Современники, привыкшие к жестокости и коварству властелинов, становились слишком легковерными, когда речь шла о преступлениях и убийствах. Не имея точных свидетельств, не надеясь на установление истины, иностранные послы, путешественники, летописцы, полемисты лихорадочно хватались за любые слухи, становились жертвами малозначительных и не очень достоверных пересудов. Так из неопределенности, таинственности, сплетен и поклепов, которыми очень плотно была окружена фигура Роксоланы во время ее жизни, уже для современников, в особенности же для потомков, эта женщина предстала не только всемогущей, мудрой и необычной в своей судьбе, но и преступной, этакой леди Макбет с Украины. Этому способствовали непроверенные, а порой и просто выдуманные донесения из Царьграда венецианских послов Наваджеро и Тревизано, письма австрийского посла Бусбега, сообщения французского посла в Венеции де Сельва, лишенная какого бы то ни было научного значения компиляция бургундца Николая Моффанского, изданная во Франкфурте-на-Майне в 1584 году, и иллюстрированный труд Буасарда "Жизнь и портреты турецких султанов" (Франкфурт-на-Майне, 1596).

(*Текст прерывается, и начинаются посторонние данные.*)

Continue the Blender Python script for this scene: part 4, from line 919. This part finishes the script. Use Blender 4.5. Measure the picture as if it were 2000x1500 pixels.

Мы не удивляемся османским историкам Али-Челеби (XVI ст.), Печеви и Солак-заде (XVII ст.), которые свободно и пространно пересказывают непроверенные слухи о коварстве Роксоланы, потому что не в традициях мусульманских компиляторов было доискиваться истины тогда, когда речь шла о женщине, да еще и чужестранке. Известно же, что когда складывается какая-нибудь традиция, ломать ее уже никто не хочет. Уже в 1979 году в Стамбуле вышла книга Зейнеп Дурукан "Гарем дворца Топкапы", где автор снова рисует Роксолану-Хуррем как женщину коварную и жестокую, хотя, правда, и пытается объяснить эту жестокость стремлением спасти себя и своих детей.
Европейские писатели не отошли от этого устаревшего взгляда на Роксолану, и еще польский поэт Самуэль Твардовский (1595 - 1661) в своей поэме "Великое посольство" повторил все обвинения против Роксоланы, а ведь мог бы опровергнуть хотя бы некоторые из них, воспользовавшись своим пребыванием в Стамбуле.